Re: [PATCH 1/7] General notification queue with user mmap()'able ring buffer

From: Greg KH
Date: Wed May 29 2019 - 19:13:28 EST

On Wed, May 29, 2019 at 05:06:40PM +0100, David Howells wrote:
> Greg KH <gregkh@xxxxxxxxxxxxxxxxxxx> wrote:
> > > kref_put() could potentially add an unnecessary extra stack frame and would
> > > seem to be best avoided, though an optimising compiler ought to be able to
> > > inline if it can.
> >
> > If kref_put() is on your fast path, you have worse problems (kfree isn't
> > fast, right?)
> >
> > Anyway, it's an inline function, how can it add an extra stack frame?
> The call to the function pointer. Hopefully the compiler will optimise that
> away for an inlineable function.

The function pointer only gets called for the last "put", and then kfree
will be called so you should not have to worry about speed/stack frames
at that point in time.

> > > Are you now on the convert all refcounts to krefs path?
> >
> > "now"? Remember, I wrote kref all those years ago,
> Yes - and I thought it wasn't a good idea at the time. But this is the first
> time you've mentioned it to me, let alone pushed to change to it, that I
> recall.

I bring up using a kref any time I see a usage that could use it as it
makes it easier for people to understand and "know" you are doing your
reference counting for your object "correctly". It's an abstraction
that is used to make it easier for us developers to understand.
Otherwise you have to hand-roll the same logic here. Yes, refcounts
have made it easier to do it in your own (which was their goal), but you
still don't have to do it "on your own".

Anyway, I'll not push the issue here, if you want to stick to a
refcount_t, that's enough for now. We can worry about changing this
later after you have debugged all the corner conditions :)

> > everyone should use
> > it. It saves us having to audit the same pattern over and over again.
> > And, even nicer, it uses a refcount now, and as you are trying to
> > reference count an object, it is exactly what this was written for.
> >
> > So yes, I do think it should be used here, unless it is deemed to not
> > fit the pattern/usage model.
> kref_put() enforces a very specific destructor signature. I know of places
> where that doesn't work because the destructor takes more than one argument
> (granted that this is not the case here). So why does kref_put() exist at
> all? Why not kref_dec_and_test()?

The destructor only takes one object pointer as you are finally freeing
that object. What more do you need/want to "know" at that point in

What would kref_dec_and_test() be needed for?

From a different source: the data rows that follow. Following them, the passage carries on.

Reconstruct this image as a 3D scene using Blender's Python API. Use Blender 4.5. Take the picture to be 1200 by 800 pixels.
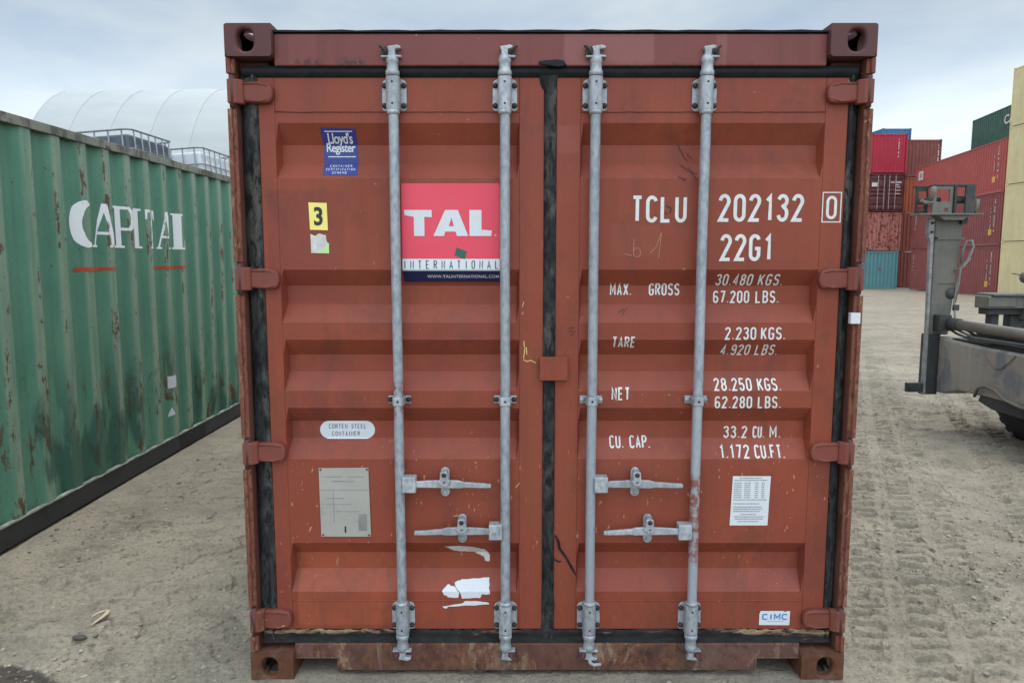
import bpy, bmesh, math, random
import numpy as np
from mathutils import Vector, Matrix

for o in list(bpy.data.objects): bpy.data.objects.remove(o)
SC = bpy.context.scene
COL = SC.collection
R = math.radians

# ------------------------------------------------------------------ camera
cam = bpy.data.cameras.new('camera'); camo = bpy.data.objects.new('camera', cam); COL.objects.link(camo)
camo.location = (-.145, -2.81, 1.724)
camo.rotation_euler = (R(90 - 6.49), 0, 0)
cam.sensor_width = 36; cam.lens = 36 * 852 / 1200; cam.clip_start = .02; cam.clip_end = 3000
SC.camera = camo

# ------------------------------------------------------------------ node helpers
def N(nt, t, ins=None, **props):
    n = nt.nodes.new(t)
    for k, v in props.items(): setattr(n, k, v)
    for k, v in (ins or {}).items():
        s = n.inputs[k]
        if isinstance(v, bpy.types.NodeSocket): nt.links.new(v, s)
        else:
            if isinstance(v, tuple) and len(v) == 3 and s.type == 'RGBA': v = (*v, 1)
            s.default_value = v
    return n
def ramp(nt, fac, stops, interp='LINEAR'):
    n = nt.nodes.new('ShaderNodeValToRGB'); nt.links.new(fac, n.inputs[0]); cr = n.color_ramp; cr.interpolation = interp
    while len(cr.elements) < len(stops): cr.elements.new(.5)
    for e, (p, c) in zip(cr.elements, stops):
        e.position = p; e.color = (c, c, c, 1) if not isinstance(c, tuple) else (*c, 1)
    return n.outputs[0]
def mix(nt, fac, a, b, mode='MIX'):
    n = nt.nodes.new('ShaderNodeMix'); n.data_type = 'RGBA'; n.blend_type = mode
    for s, v in ((n.inputs[0], fac), (n.inputs[6], a), (n.inputs[7], b)):
        if isinstance(v, bpy.types.NodeSocket): nt.links.new(v, s)
        elif isinstance(v, tuple): s.default_value = (*v, 1)
        else: s.default_value = v
    return n.outputs[2]
def M2(nt, op, a, b=0., c=None, clamp=False):
    n = nt.nodes.new('ShaderNodeMath'); n.operation = op; n.use_clamp = clamp
    for i, v in enumerate((a, b, c)):
        if v is None: continue
        if isinstance(v, bpy.types.NodeSocket): nt.links.new(v, n.inputs[i])
        else: n.inputs[i].default_value = v
    return n.outputs[0]
def coords(nt, scale=(1, 1, 1), loc=(0, 0, 0), kind='Object', rot=(0, 0, 0)):
    tc = nt.nodes.new('ShaderNodeTexCoord')
    mp = N(nt, 'ShaderNodeMapping', {'Vector': tc.outputs[kind], 'Scale': scale, 'Location': loc, 'Rotation': rot})
    return mp.outputs[0]
def noise(nt, vec, scale, detail=4, rough=.55, dist=0.):
    return N(nt, 'ShaderNodeTexNoise', {'Vector': vec, 'Scale': scale, 'Detail': detail, 'Roughness': rough, 'Distortion': dist}).outputs[0]
def sepxyz(nt, vec):
    return N(nt, 'ShaderNodeSeparateXYZ', {0: vec}).outputs
def newmat(name):
    m = bpy.data.materials.new(name); m.use_nodes = True; nt = m.node_tree
    return m, nt, nt.nodes['Principled BSDF']
def setb(nt, b, **kw):
    names = {'col': 'Base Color', 'rough': 'Roughness', 'metal': 'Metallic', 'nrm': 'Normal', 'spec': 'Specular IOR Level', 'coat': 'Coat Weight', 'trans': 'Transmission Weight'}
    for k, v in kw.items():
        s = b.inputs[names[k]]
        if isinstance(v, bpy.types.NodeSocket): nt.links.new(v, s)
        else: s.default_value = (*v, 1) if isinstance(v, tuple) else v
def bump(nt, h, strength=.2, dist=.01):
    return N(nt, 'ShaderNodeBump', {'Height': h, 'Strength': strength, 'Distance': dist}).outputs[0]
def boxmask(nt, xyz, x0, x1, z0, z1, wob=None, soft=.004):
    X, Z = xyz[0], xyz[2]
    if wob is not None:
        X = M2(nt, 'ADD', X, wob); Z = M2(nt, 'ADD', Z, wob)
    def step(v, a, s):
        n = N(nt, 'ShaderNodeMapRange', {0: v, 1: a - s, 2: a + s}); return n.outputs[0]
    m = M2(nt, 'MULTIPLY', step(X, x0, soft), M2(nt, 'SUBTRACT', 1., step(X, x1, soft)))
    m2 = M2(nt, 'MULTIPLY', step(Z, z0, soft), M2(nt, 'SUBTRACT', 1., step(Z, z1, soft)))
    return M2(nt, 'MULTIPLY', m, m2)

# ------------------------------------------------------------------ world: overcast daylight
SUN_EL, SUN_AZ = 66, 25           # high, beyond the container to its right, veiled by cloud
w = bpy.data.worlds.new('World'); SC.world = w; w.use_nodes = True
nt = w.node_tree; nt.nodes.clear()
sky = N(nt, 'ShaderNodeTexSky', sky_type='NISHITA'); sky.sun_disc = False
sky.sun_elevation = R(SUN_EL); sky.sun_rotation = R(SUN_AZ); sky.air_density = 1.0; sky.dust_density = 2.0
gen = coords(nt, (1, 1, 2.6), (.3, 1.7, .2), 'Generated')
c1 = noise(nt, gen, 1.7, 5, .5, .5)
c2 = noise(nt, gen, 3.4, 5, .55, .3)
cover = ramp(nt, c1, [(.38, .62), (.62, .97)])
shade = ramp(nt, c2, [(.34, (5.3, 6.55, 8.2)), (.60, (7.5, 8.4, 9.3))])
skymix = mix(nt, cover, sky.outputs[0], shade)
# an overcast sky is brighter overhead; an extra glow is added behind the viewer
wdir = N(nt, 'ShaderNodeVectorMath', {0: coords(nt, kind='Generated')}, operation='NORMALIZE').outputs[0]
_a, _e = R(172), R(38); GLOWDIR = (math.sin(_a) * math.cos(_e), math.cos(_a) * math.cos(_e), math.sin(_e))     # unseen glow added behind the viewer to light the door end
dotn = N(nt, 'ShaderNodeVectorMath', {0: wdir, 1: GLOWDIR}, operation='DOT_PRODUCT').outputs['Value']
glow = M2(nt, 'POWER', M2(nt, 'MAXIMUM', dotn, 0.), 2.2)
zen = M2(nt, 'MAXIMUM', M2(nt, 'SUBTRACT', sepxyz(nt, wdir)[2], .38), 0.)
hz = N(nt, 'ShaderNodeMapRange', {0: sepxyz(nt, wdir)[2], 1: .02, 2: .28, 3: .72, 4: 0.}).outputs[0]
gain = M2(nt, 'ADD', M2(nt, 'ADD', M2(nt, 'MULTIPLY_ADD', zen, 2.6, .92), hz), M2(nt, 'MULTIPLY', glow, 2.2))
skymix = mix(nt, 1., skymix, N(nt, 'ShaderNodeCombineXYZ', {0: gain, 1: gain, 2: M2(nt, 'MULTIPLY', gain, .97)}).outputs[0], 'MULTIPLY')
bg = N(nt, 'ShaderNodeBackground', {'Color': skymix, 'Strength': .102})
out = N(nt, 'ShaderNodeOutputWorld', {'Surface': bg.outputs[0]})

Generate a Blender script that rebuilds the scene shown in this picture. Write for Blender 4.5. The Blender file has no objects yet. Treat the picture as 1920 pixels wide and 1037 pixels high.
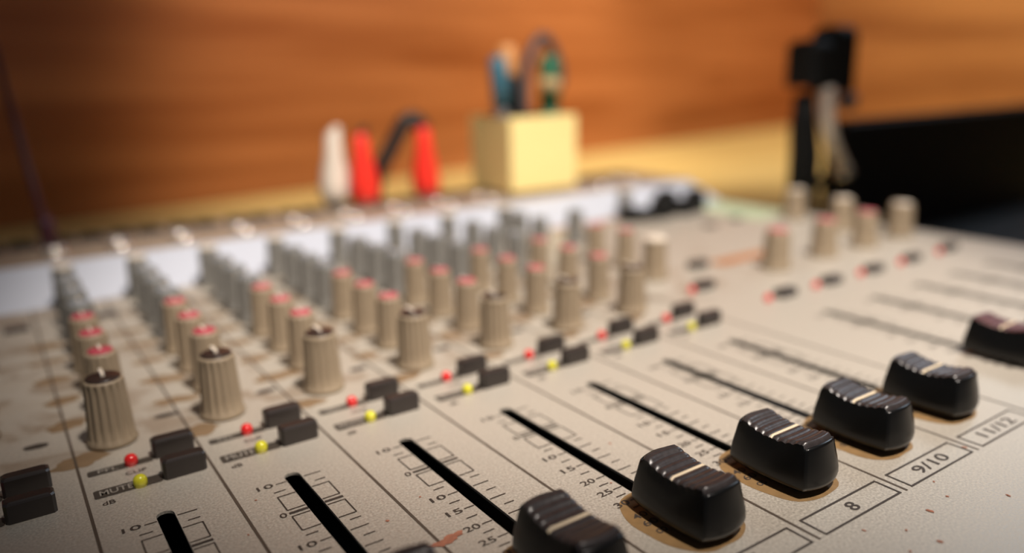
import bpy, math, random
from mathutils import Vector, Matrix
random.seed(7)
S = 0.028                      # one channel strip of the mixer is 28 mm wide; all numbers below are in strips
scn = bpy.context.scene
COL = scn.collection

# ------------------------------------------------------------------ camera
cd = bpy.data.cameras.new('camera'); cam = bpy.data.objects.new('camera', cd); COL.objects.link(cam)
Rr = Vector((0.82492497, -0.56475184, -0.02354057)); Ru = Vector((0.1609625, 0.19478528, 0.96754833)); Rf = Vector((0.54183934, 0.80194392, -0.25158711))
M = Matrix((Rr, Ru, -Rf)).transposed().to_4x4()
M.translation = Vector((3.30267455, -5.63458291, 3.05321616)) * S
cam.matrix_world = M
cd.sensor_width = 36; cd.lens = 1452.485 / 1920 * 36; cd.clip_start = 0.005; cd.clip_end = 50
cd.dof.use_dof = True; cd.dof.focus_distance = 5.7 * S; cd.dof.aperture_fstop = 4.7
scn.camera = cam
scn.view_settings.view_transform = 'Standard'; scn.view_settings.look = 'None'
scn.view_settings.exposure = 0.0; scn.view_settings.gamma = 1; scn.view_settings.use_curve_mapping = False

# ------------------------------------------------------------------ world and lamps
w = bpy.data.worlds.new('room'); scn.world = w; w.use_nodes = True
w.node_tree.nodes['Background'].inputs[0].default_value = (0.75, 0.85, 1.0, 1)
w.node_tree.nodes['Background'].inputs[1].default_value = 0.065

def aim(o, target):
    d = Vector(target) * S - o.location
    o.rotation_euler = d.to_track_quat('-Z', 'Y').to_euler()

def spot(name, loc, target, power, color, angle, blend, size):
    l = bpy.data.lights.new(name, 'SPOT'); o = bpy.data.objects.new(name, l); COL.objects.link(o)
    o.location = Vector(loc) * S; aim(o, target)
    l.energy = power; l.color = color; l.spot_size = math.radians(angle); l.spot_blend = blend; l.shadow_soft_size = size * S
    return o

def area(name, loc, target, power, color, sx, sy):
    l = bpy.data.lights.new(name, 'AREA'); o = bpy.data.objects.new(name, l); COL.objects.link(o)
    o.location = Vector(loc) * S; aim(o, target)
    l.shape = 'RECTANGLE'; l.size = sx * S; l.size_y = sy * S; l.energy = power; l.color = color
    return o

spot('added_mixer_spot', (9, -12, 30), (11.0, 4.0, 0), 70, (1.0, 0.893, 0.80), 29.0, 0.5, 1.6)  # added unseen lamp; narrow cone shaped to leave both sides dim
spot('added_wall_spot', (19, 6, 26), (22, 28, 3), 30, (1.0, 0.87, 0.74), 58, 0.6, 2.0)  # added unseen lamp for the wall; its cone edge darkens the left end
spot('added_wall_spot_right', (46, 8, 36), (48, 25, 0), 46, (1.0, 0.88, 0.74), 78, 0.6, 2.0)  # added unseen lamp to brighten the right part of wall and desk
area('window_light', (44, 6, 22), (10, 3, 0), 1.4, (0.72, 0.86, 1.0), 10, 8)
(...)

> Why doesn't refcount_t get merged into kref, or vice versa? Having both would
> seem redundant.

kref uses refcount_t and provides a different functionality on top of
it. Not all uses of a refcount in the kernel is for object lifecycle
reference counting, as you know :)

> Mind you, I've been gradually reverting atomic_t-to-refcount_t conversions
> because it seems I'm not allowed refcount_inc/dec_return() and I want to get
> at the point refcount for tracing purposes.

That's not good, we should address that independently as you are loosing
functionality/protection when doing that.